TASK DETAILS:
Count every line that holds the string "wide", then give that number alone.

PROVIDED RECORDS:
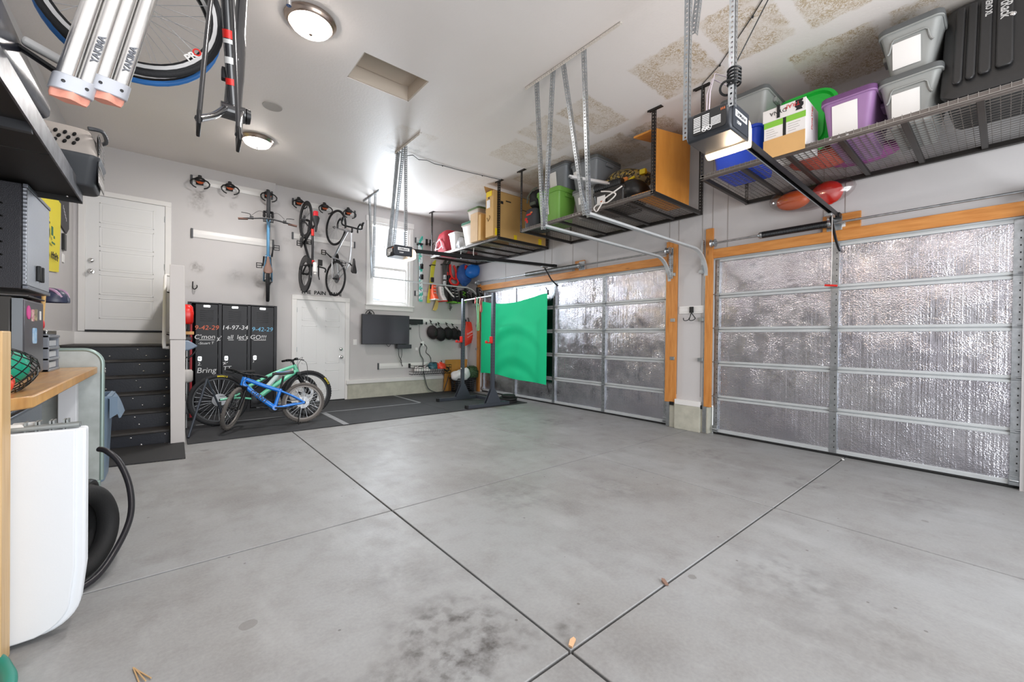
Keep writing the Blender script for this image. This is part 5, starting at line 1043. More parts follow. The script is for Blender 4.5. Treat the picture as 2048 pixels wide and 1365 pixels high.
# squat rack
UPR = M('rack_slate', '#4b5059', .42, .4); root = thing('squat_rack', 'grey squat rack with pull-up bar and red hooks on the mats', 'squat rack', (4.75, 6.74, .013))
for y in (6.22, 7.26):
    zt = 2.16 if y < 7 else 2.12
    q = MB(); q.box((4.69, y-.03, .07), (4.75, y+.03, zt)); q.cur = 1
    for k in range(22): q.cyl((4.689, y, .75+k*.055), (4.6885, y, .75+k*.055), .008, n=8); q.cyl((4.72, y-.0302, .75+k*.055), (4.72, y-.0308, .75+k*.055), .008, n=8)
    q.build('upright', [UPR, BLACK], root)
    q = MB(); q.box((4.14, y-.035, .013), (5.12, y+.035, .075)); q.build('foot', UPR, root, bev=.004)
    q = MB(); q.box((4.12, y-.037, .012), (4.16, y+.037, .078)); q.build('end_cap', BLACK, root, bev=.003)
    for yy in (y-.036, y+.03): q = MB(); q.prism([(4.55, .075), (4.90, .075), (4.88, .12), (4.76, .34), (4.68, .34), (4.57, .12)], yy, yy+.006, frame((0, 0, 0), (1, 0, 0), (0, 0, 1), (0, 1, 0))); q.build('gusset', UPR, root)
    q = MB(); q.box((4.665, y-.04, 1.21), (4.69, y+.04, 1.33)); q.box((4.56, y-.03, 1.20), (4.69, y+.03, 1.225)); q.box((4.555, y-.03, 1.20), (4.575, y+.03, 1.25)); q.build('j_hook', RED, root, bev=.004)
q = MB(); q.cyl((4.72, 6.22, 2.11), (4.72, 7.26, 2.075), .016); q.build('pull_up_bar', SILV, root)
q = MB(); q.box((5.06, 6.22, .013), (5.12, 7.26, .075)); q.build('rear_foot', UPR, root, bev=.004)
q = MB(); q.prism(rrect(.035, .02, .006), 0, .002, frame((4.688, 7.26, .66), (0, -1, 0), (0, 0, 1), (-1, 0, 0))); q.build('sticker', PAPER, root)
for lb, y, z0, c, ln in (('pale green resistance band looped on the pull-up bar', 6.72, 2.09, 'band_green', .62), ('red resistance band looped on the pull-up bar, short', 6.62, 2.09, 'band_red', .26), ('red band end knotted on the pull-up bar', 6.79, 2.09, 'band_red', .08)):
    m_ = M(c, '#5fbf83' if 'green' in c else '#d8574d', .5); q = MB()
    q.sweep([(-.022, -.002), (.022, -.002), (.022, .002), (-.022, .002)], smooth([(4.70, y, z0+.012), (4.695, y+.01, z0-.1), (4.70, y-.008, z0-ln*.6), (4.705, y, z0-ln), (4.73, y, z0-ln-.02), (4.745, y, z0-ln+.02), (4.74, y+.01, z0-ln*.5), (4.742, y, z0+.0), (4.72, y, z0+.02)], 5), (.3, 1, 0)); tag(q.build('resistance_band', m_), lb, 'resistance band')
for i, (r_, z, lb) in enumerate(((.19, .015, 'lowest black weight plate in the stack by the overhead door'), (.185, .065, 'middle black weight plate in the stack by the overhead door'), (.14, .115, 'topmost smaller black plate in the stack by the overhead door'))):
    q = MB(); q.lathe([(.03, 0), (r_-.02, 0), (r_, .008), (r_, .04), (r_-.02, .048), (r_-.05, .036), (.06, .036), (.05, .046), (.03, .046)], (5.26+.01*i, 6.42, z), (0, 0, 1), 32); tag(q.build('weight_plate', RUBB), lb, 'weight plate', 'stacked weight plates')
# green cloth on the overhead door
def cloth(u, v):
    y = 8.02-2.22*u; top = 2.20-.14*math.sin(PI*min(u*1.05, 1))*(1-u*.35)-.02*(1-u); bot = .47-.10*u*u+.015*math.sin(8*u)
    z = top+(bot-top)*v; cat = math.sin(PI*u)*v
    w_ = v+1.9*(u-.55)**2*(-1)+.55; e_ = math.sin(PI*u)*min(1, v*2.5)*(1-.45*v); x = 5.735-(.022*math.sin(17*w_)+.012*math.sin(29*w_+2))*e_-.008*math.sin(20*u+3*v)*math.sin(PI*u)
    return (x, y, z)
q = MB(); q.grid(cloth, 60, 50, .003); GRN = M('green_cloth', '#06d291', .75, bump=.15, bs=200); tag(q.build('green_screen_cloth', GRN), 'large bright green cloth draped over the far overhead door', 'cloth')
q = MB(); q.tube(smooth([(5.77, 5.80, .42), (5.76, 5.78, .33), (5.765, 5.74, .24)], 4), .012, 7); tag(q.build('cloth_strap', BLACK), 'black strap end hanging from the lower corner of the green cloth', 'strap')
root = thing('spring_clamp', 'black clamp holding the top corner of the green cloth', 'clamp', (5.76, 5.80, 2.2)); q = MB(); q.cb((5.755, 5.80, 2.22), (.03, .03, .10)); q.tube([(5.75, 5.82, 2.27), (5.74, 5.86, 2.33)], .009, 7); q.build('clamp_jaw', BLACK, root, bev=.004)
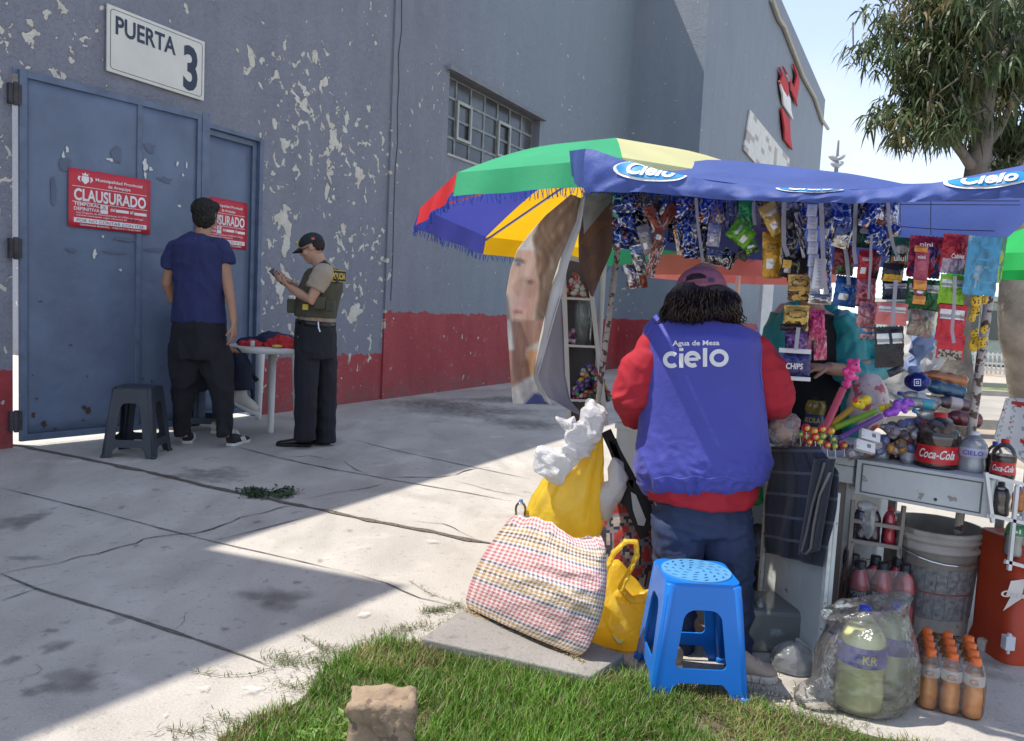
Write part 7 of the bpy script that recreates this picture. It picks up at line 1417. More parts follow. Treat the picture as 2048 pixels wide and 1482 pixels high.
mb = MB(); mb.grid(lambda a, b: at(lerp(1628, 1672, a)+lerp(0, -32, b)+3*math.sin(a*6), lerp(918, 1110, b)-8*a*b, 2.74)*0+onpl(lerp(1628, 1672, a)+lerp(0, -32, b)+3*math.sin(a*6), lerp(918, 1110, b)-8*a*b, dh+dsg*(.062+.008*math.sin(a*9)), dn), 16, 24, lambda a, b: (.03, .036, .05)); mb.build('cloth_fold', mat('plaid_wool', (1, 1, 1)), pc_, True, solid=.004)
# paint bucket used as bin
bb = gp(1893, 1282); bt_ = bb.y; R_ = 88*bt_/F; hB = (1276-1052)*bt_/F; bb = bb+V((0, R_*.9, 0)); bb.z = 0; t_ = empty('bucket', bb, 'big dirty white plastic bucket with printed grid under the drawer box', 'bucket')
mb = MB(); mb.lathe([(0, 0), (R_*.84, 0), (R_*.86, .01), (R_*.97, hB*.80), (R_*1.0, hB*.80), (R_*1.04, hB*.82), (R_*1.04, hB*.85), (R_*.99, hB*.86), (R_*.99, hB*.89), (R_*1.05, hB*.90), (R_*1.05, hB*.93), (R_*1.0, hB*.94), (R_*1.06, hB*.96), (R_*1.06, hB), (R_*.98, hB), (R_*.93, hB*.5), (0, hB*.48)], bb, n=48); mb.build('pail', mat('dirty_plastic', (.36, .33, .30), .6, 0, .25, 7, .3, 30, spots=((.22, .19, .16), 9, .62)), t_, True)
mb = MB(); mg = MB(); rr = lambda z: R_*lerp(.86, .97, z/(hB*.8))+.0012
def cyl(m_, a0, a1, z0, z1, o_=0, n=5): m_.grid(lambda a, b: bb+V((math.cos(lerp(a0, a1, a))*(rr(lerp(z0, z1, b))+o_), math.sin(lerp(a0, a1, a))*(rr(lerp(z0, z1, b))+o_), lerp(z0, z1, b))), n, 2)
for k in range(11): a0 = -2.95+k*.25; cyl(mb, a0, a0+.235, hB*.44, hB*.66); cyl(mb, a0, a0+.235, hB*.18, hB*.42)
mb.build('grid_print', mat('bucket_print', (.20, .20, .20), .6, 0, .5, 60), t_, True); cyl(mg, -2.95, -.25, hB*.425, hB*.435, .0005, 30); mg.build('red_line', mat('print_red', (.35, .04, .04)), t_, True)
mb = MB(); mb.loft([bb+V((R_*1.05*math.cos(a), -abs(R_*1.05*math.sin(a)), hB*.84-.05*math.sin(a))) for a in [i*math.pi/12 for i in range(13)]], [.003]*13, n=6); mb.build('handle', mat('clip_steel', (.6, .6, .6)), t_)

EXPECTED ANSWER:
2